What lies from the line containing "800 pixels high." through the line containing "sc.camera = cam"? Print exactly those lines, with both ends, and no others.
** START STORED RECORDS **
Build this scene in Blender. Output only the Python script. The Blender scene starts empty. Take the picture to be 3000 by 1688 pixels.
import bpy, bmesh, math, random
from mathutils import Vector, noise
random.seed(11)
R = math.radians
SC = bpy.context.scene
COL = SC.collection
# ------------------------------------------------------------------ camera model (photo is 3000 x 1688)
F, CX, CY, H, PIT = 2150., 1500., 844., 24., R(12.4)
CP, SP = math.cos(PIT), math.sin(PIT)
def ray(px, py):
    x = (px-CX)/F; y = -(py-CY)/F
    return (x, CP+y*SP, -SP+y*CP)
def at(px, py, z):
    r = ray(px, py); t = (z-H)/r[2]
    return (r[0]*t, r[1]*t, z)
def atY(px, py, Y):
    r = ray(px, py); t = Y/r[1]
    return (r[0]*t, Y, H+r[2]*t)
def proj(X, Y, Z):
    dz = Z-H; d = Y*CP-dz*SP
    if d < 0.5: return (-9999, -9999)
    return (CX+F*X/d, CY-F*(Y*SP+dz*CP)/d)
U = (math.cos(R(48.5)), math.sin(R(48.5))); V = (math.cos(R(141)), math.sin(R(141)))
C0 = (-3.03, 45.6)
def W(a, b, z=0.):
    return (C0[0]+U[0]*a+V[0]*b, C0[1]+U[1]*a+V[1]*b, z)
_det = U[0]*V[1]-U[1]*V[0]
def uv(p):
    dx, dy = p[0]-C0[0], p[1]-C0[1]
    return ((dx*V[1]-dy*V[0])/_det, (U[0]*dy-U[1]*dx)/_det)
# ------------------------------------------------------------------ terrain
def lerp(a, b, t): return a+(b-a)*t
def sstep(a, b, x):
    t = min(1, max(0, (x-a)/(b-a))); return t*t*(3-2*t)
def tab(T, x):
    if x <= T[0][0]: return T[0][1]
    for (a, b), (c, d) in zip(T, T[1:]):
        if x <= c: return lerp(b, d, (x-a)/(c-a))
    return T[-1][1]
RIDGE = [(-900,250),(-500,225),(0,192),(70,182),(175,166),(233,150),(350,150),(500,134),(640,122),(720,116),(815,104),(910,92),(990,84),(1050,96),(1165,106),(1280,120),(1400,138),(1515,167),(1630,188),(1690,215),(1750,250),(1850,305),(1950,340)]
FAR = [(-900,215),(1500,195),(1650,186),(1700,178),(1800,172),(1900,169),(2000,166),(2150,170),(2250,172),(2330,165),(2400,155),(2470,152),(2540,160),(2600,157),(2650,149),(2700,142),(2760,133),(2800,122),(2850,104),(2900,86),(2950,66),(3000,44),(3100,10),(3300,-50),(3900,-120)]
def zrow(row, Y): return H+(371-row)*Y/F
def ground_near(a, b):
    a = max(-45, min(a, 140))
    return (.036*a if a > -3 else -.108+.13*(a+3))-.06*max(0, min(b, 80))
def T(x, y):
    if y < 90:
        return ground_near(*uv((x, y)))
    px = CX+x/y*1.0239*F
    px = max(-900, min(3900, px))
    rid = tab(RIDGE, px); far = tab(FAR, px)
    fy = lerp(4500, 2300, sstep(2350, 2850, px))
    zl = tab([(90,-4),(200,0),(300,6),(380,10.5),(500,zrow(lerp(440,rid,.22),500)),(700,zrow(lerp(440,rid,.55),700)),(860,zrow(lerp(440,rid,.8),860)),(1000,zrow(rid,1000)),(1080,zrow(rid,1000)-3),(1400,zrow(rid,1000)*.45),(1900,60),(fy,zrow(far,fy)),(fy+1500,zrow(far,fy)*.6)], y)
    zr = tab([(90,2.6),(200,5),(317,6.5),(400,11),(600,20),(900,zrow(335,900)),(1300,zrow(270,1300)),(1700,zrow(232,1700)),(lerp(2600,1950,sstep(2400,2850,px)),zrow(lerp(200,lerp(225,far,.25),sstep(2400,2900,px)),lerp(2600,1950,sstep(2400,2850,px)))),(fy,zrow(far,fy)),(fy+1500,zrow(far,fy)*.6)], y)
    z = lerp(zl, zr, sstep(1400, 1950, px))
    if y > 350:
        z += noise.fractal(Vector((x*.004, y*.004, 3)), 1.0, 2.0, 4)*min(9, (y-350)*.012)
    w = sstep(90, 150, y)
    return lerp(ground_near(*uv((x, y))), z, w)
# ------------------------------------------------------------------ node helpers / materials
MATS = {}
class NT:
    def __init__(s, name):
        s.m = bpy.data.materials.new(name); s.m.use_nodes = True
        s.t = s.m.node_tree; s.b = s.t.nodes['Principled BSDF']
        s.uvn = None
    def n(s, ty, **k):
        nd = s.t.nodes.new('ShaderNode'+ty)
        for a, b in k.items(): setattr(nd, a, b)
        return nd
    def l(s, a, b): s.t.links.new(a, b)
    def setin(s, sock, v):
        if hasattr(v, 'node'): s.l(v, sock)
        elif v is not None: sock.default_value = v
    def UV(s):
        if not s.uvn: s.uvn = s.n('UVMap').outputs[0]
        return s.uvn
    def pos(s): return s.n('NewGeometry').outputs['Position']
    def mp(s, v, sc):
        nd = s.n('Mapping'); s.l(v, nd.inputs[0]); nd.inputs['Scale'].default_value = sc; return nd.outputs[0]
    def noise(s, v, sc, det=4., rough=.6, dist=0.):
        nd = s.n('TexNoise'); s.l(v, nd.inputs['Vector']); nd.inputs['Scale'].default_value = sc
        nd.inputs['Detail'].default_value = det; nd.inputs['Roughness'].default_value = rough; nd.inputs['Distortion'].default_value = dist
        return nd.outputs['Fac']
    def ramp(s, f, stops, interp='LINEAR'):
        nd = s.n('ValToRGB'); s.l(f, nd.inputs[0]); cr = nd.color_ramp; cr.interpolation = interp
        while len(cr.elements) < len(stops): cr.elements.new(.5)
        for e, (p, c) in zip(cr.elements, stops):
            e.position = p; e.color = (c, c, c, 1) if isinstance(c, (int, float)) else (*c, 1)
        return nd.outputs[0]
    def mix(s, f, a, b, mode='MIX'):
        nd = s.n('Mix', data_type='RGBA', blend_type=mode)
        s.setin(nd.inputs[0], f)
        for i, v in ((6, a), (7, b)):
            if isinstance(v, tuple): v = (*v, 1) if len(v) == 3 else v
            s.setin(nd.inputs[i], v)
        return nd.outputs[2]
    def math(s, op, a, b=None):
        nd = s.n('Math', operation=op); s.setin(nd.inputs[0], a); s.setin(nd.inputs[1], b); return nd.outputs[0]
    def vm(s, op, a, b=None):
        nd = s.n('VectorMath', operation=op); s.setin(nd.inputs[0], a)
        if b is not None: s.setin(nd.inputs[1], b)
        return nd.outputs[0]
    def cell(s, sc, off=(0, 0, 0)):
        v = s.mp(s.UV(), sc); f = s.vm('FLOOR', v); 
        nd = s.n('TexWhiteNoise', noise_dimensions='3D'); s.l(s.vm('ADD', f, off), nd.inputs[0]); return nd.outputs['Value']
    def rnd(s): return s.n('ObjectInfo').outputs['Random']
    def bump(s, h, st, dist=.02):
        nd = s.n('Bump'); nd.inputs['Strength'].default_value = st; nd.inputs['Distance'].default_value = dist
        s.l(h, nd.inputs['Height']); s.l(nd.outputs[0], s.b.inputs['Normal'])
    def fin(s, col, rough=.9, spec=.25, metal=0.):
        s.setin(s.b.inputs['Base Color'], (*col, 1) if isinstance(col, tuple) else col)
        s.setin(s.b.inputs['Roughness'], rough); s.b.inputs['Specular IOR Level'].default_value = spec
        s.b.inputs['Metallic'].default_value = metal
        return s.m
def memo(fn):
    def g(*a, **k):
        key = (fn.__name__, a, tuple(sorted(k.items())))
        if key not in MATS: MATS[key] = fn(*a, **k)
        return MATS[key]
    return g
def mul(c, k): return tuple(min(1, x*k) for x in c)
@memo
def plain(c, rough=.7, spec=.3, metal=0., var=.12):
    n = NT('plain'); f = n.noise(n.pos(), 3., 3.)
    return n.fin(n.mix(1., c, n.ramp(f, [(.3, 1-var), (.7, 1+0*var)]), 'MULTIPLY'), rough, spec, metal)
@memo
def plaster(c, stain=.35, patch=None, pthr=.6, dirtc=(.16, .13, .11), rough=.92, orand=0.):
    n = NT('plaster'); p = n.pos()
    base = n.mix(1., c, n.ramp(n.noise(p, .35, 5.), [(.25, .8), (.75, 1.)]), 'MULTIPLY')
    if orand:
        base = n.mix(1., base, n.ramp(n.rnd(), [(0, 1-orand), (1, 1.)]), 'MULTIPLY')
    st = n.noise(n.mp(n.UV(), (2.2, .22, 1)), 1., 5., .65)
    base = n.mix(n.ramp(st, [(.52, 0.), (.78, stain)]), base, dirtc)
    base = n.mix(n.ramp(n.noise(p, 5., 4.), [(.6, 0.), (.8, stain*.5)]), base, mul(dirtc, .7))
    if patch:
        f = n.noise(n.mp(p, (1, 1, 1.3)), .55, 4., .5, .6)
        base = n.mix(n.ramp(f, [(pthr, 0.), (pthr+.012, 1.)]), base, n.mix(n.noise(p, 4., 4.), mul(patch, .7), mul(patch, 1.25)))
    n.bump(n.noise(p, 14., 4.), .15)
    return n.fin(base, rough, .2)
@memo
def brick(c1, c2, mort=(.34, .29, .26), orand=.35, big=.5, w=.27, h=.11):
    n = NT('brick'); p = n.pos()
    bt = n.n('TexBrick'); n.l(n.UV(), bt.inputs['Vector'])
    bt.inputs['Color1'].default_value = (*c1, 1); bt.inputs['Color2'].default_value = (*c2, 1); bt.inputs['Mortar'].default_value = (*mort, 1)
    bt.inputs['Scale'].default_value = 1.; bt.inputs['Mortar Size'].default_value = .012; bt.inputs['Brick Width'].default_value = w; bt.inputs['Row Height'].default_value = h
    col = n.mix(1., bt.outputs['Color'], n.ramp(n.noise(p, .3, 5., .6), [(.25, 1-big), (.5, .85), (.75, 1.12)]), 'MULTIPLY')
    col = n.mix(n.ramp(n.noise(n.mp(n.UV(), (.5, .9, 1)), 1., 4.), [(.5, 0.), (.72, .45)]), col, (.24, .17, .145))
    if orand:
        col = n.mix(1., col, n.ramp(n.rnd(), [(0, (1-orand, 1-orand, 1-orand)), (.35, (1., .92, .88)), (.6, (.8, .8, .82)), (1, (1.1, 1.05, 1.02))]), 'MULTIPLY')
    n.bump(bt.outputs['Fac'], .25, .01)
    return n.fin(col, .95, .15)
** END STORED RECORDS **
** START STORED RECORDS **
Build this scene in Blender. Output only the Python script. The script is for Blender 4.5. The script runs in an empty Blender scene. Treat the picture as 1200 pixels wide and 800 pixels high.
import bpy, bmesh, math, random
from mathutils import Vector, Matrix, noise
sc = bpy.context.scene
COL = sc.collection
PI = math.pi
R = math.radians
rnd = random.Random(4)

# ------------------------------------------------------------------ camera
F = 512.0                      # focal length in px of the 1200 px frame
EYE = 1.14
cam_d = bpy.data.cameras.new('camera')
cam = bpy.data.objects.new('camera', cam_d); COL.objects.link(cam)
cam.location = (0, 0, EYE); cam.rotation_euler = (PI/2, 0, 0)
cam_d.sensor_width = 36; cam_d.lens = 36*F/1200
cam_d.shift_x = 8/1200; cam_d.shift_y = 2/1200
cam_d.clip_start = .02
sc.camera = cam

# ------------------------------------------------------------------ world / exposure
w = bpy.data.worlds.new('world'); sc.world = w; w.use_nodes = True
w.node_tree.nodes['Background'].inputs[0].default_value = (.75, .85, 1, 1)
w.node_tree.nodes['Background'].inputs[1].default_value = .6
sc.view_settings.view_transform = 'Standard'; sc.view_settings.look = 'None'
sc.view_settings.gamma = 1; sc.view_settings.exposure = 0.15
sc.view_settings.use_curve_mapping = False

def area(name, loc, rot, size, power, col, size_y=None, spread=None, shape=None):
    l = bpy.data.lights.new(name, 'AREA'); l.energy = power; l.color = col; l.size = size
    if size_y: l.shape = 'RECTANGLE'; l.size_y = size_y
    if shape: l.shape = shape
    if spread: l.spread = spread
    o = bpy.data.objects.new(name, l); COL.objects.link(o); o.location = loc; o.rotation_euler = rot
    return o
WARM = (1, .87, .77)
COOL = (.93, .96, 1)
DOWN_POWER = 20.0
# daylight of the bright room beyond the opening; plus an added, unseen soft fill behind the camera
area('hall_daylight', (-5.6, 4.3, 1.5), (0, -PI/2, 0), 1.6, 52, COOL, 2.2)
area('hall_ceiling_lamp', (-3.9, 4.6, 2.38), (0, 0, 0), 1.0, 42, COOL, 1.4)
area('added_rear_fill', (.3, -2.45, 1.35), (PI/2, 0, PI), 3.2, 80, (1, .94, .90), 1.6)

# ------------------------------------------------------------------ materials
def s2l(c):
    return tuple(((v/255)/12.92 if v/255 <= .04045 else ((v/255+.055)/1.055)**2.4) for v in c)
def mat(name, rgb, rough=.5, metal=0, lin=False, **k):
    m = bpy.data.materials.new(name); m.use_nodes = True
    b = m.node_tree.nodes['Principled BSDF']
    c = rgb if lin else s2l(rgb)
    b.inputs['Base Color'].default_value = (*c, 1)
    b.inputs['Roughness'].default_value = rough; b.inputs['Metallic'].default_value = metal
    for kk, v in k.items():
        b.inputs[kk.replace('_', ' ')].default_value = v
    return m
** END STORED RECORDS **
TASK RESULT:
Build this scene in Blender. Output only the Python script. The script is for Blender 4.5. The script runs in an empty Blender scene. Treat the picture as 1200 pixels wide and 800 pixels high.
import bpy, bmesh, math, random
from mathutils import Vector, Matrix, noise
sc = bpy.context.scene
COL = sc.collection
PI = math.pi
R = math.radians
rnd = random.Random(4)

# ------------------------------------------------------------------ camera
F = 512.0                      # focal length in px of the 1200 px frame
EYE = 1.14
cam_d = bpy.data.cameras.new('camera')
cam = bpy.data.objects.new('camera', cam_d); COL.objects.link(cam)
cam.location = (0, 0, EYE); cam.rotation_euler = (PI/2, 0, 0)
cam_d.sensor_width = 36; cam_d.lens = 36*F/1200
cam_d.shift_x = 8/1200; cam_d.shift_y = 2/1200
cam_d.clip_start = .02
sc.camera = cam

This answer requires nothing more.